------ Collected material ------

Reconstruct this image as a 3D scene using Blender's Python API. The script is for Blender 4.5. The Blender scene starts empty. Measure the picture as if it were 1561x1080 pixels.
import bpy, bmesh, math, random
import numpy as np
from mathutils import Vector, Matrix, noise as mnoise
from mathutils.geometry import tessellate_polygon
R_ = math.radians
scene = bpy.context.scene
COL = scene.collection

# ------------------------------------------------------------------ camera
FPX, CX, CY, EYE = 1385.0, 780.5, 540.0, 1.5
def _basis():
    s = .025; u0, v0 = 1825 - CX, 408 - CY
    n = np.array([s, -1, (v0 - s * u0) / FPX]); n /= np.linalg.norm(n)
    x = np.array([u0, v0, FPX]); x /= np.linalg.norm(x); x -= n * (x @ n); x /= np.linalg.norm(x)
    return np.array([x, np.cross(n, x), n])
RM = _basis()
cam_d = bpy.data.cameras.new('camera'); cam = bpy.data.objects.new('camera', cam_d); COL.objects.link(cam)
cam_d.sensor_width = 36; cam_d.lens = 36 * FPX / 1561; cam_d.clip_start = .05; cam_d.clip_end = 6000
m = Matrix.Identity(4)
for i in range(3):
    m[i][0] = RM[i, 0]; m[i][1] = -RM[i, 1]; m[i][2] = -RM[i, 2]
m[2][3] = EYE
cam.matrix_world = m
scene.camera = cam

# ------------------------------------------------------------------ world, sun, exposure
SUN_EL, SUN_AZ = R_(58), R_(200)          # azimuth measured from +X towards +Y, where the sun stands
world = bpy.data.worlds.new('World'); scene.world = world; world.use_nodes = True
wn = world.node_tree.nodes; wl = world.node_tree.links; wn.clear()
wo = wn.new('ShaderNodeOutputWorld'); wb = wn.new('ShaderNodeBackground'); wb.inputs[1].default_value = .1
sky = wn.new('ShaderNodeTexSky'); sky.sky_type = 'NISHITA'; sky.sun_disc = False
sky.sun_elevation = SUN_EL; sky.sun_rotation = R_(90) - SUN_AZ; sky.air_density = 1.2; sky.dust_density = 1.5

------

▶ [Your instructions] Identify each line holding the string "scene", and copy it out.

▶ [Task response]
Reconstruct this image as a 3D scene using Blender's Python API. The script is for Blender 4.5. The Blender scene starts empty. Measure the picture as if it were 1561x1080 pixels.
scene = bpy.context.scene
COL = scene.collection
scene.camera = cam
world = bpy.data.worlds.new('World'); scene.world = world; world.use_nodes = True